Data entries:
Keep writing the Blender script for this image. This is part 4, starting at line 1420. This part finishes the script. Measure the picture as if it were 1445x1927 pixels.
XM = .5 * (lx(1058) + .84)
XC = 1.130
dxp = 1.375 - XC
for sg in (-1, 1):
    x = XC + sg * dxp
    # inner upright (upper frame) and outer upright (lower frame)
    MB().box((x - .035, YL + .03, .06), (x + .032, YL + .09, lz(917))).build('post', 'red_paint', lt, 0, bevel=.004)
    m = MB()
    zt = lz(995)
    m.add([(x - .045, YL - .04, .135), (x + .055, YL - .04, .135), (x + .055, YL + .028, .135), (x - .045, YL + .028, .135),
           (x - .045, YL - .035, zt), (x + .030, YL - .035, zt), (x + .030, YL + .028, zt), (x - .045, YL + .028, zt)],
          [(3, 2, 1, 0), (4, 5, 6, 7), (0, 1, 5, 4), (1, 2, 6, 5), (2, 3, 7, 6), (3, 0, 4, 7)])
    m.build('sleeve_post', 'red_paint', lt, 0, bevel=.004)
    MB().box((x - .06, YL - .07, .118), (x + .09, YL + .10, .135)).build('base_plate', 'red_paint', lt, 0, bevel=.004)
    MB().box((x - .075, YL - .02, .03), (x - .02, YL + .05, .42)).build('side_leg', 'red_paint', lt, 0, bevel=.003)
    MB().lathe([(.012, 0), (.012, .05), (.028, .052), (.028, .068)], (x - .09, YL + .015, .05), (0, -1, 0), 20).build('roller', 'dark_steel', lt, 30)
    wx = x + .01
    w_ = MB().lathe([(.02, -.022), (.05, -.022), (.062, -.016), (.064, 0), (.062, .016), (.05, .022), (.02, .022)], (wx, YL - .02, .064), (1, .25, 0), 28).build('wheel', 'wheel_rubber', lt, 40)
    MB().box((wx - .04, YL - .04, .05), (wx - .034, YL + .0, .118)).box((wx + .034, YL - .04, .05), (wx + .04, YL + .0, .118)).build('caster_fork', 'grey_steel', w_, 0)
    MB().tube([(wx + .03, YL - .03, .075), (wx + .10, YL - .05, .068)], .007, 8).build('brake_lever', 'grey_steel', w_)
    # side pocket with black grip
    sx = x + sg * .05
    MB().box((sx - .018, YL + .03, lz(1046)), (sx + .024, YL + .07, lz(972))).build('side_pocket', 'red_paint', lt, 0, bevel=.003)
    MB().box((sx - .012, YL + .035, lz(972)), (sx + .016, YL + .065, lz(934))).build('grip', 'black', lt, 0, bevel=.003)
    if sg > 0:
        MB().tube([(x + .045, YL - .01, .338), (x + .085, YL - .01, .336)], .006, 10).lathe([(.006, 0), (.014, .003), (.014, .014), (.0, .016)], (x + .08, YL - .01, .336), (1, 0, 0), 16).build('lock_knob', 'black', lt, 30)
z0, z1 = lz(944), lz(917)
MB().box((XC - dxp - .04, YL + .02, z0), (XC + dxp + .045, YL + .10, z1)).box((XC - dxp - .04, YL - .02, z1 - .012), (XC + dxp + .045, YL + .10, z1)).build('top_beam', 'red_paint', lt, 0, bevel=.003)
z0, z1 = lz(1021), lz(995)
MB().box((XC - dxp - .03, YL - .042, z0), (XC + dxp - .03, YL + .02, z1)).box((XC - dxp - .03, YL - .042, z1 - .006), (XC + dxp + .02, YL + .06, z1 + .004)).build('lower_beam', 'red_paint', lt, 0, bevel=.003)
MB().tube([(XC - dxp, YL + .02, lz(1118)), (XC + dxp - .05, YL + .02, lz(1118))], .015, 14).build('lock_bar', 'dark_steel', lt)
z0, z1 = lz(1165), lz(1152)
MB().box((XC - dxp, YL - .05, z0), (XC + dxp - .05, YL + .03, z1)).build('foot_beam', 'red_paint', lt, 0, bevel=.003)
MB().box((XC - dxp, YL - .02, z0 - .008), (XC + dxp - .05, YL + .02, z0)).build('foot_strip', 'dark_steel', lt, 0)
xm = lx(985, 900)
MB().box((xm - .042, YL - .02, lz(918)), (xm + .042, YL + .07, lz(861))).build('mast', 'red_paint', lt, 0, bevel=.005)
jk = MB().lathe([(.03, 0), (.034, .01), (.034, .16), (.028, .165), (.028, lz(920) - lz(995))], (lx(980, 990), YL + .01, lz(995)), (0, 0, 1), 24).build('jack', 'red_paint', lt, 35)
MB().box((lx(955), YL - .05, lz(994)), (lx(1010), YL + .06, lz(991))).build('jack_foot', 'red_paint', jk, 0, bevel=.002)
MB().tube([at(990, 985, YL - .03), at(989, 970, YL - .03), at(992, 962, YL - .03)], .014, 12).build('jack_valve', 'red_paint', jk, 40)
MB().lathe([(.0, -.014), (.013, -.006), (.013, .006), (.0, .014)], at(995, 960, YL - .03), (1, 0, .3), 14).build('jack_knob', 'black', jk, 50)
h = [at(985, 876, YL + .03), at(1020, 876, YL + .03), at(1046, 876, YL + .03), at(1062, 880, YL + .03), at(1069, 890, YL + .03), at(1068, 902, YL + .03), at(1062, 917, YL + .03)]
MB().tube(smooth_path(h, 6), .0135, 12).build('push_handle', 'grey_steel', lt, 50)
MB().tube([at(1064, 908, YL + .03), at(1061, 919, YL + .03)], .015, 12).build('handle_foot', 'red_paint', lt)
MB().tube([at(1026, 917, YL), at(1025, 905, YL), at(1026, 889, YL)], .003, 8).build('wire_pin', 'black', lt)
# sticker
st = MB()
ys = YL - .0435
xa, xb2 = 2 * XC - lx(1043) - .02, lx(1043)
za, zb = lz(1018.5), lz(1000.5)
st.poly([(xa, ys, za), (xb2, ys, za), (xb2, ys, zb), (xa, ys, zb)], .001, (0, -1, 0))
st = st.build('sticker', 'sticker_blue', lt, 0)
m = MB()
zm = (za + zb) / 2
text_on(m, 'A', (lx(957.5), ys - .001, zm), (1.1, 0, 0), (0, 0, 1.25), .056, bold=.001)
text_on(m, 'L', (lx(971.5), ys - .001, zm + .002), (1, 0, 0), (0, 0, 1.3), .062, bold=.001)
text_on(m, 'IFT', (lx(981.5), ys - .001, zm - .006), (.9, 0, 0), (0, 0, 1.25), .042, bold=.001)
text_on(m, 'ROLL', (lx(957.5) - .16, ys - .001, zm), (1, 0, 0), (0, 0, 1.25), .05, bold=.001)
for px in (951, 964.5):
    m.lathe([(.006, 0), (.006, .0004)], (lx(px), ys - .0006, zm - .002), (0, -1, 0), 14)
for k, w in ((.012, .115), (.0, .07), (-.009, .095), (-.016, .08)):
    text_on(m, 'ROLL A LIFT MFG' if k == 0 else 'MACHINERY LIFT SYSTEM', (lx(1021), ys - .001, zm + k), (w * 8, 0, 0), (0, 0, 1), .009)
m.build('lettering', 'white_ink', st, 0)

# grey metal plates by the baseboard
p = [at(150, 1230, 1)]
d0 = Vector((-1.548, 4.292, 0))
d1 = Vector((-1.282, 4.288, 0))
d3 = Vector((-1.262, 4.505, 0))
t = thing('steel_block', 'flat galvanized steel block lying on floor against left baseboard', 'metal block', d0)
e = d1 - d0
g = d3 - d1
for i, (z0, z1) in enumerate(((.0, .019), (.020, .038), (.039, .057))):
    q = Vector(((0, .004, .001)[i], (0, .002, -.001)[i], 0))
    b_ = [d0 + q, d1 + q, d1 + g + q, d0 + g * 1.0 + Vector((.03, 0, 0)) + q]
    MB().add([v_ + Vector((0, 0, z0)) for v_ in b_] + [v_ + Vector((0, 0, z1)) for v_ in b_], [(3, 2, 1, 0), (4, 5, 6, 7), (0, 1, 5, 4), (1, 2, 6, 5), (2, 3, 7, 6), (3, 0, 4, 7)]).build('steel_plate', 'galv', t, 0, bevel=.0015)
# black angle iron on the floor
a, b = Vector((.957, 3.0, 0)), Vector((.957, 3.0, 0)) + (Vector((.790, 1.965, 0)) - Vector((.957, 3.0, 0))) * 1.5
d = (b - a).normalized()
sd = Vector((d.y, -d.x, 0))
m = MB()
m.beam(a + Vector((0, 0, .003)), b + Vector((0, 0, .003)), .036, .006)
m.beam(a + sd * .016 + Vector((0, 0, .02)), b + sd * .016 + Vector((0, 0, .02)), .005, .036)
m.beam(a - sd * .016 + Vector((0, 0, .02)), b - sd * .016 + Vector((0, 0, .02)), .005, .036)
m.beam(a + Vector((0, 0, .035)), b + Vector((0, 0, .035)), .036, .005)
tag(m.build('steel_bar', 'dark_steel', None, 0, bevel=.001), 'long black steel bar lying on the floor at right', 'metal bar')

==

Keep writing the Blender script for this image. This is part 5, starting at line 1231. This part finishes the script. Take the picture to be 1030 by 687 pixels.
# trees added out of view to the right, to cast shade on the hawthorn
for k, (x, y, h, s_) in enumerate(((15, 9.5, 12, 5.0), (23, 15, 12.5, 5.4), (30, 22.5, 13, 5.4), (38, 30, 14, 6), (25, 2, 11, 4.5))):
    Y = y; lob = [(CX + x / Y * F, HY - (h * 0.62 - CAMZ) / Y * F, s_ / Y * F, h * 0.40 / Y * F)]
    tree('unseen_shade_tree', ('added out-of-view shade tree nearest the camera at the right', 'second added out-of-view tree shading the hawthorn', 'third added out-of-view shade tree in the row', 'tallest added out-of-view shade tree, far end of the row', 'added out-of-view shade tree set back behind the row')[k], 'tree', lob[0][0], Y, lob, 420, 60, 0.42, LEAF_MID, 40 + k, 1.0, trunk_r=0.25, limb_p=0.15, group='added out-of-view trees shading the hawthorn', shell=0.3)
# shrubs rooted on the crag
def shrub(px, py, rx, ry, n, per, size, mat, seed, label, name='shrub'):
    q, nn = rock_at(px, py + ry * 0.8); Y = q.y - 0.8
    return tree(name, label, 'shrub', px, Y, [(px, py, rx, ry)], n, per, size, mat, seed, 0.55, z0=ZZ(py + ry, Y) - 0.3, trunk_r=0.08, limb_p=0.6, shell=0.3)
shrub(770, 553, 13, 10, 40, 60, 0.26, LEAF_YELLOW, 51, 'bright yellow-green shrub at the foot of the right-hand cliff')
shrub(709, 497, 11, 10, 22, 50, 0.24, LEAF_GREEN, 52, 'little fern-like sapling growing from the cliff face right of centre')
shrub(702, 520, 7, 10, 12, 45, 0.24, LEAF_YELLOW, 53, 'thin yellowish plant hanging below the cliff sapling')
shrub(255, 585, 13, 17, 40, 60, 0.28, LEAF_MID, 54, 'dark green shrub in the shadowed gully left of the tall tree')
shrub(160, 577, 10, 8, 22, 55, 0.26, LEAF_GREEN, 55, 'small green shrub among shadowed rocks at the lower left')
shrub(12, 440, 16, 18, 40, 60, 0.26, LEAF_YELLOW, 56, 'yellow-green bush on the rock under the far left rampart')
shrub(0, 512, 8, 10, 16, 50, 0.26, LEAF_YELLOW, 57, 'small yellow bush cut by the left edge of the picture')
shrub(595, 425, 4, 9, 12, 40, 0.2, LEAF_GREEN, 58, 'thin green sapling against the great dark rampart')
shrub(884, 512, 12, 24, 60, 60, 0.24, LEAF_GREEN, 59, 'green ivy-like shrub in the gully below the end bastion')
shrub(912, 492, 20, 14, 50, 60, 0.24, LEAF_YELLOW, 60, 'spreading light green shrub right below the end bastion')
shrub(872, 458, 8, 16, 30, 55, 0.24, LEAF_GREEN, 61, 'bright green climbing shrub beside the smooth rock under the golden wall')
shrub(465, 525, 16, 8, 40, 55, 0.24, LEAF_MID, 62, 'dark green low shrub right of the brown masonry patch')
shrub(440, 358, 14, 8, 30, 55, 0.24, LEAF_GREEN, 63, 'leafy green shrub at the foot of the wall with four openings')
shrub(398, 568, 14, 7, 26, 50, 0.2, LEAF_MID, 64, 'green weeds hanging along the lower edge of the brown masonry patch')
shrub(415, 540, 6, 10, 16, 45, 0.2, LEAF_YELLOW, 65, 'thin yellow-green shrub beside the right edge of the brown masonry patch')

Your instructions: Exactly the lines above from the one with "by 687 pixels." to the one with "shrub(702, 520, 7, 10, 12, 45, 0.24, LEAF_YELLOW, 53, 'thin", both included, are to be quoted; leave the rest out.

Response to the task:
Keep writing the Blender script for this image. This is part 5, starting at line 1231. This part finishes the script. Take the picture to be 1030 by 687 pixels.
# trees added out of view to the right, to cast shade on the hawthorn
for k, (x, y, h, s_) in enumerate(((15, 9.5, 12, 5.0), (23, 15, 12.5, 5.4), (30, 22.5, 13, 5.4), (38, 30, 14, 6), (25, 2, 11, 4.5))):
    Y = y; lob = [(CX + x / Y * F, HY - (h * 0.62 - CAMZ) / Y * F, s_ / Y * F, h * 0.40 / Y * F)]
    tree('unseen_shade_tree', ('added out-of-view shade tree nearest the camera at the right', 'second added out-of-view tree shading the hawthorn', 'third added out-of-view shade tree in the row', 'tallest added out-of-view shade tree, far end of the row', 'added out-of-view shade tree set back behind the row')[k], 'tree', lob[0][0], Y, lob, 420, 60, 0.42, LEAF_MID, 40 + k, 1.0, trunk_r=0.25, limb_p=0.15, group='added out-of-view trees shading the hawthorn', shell=0.3)
# shrubs rooted on the crag
def shrub(px, py, rx, ry, n, per, size, mat, seed, label, name='shrub'):
    q, nn = rock_at(px, py + ry * 0.8); Y = q.y - 0.8
    return tree(name, label, 'shrub', px, Y, [(px, py, rx, ry)], n, per, size, mat, seed, 0.55, z0=ZZ(py + ry, Y) - 0.3, trunk_r=0.08, limb_p=0.6, shell=0.3)
shrub(770, 553, 13, 10, 40, 60, 0.26, LEAF_YELLOW, 51, 'bright yellow-green shrub at the foot of the right-hand cliff')
shrub(709, 497, 11, 10, 22, 50, 0.24, LEAF_GREEN, 52, 'little fern-like sapling growing from the cliff face right of centre')
shrub(702, 520, 7, 10, 12, 45, 0.24, LEAF_YELLOW, 53, 'thin yellowish plant hanging below the cliff sapling')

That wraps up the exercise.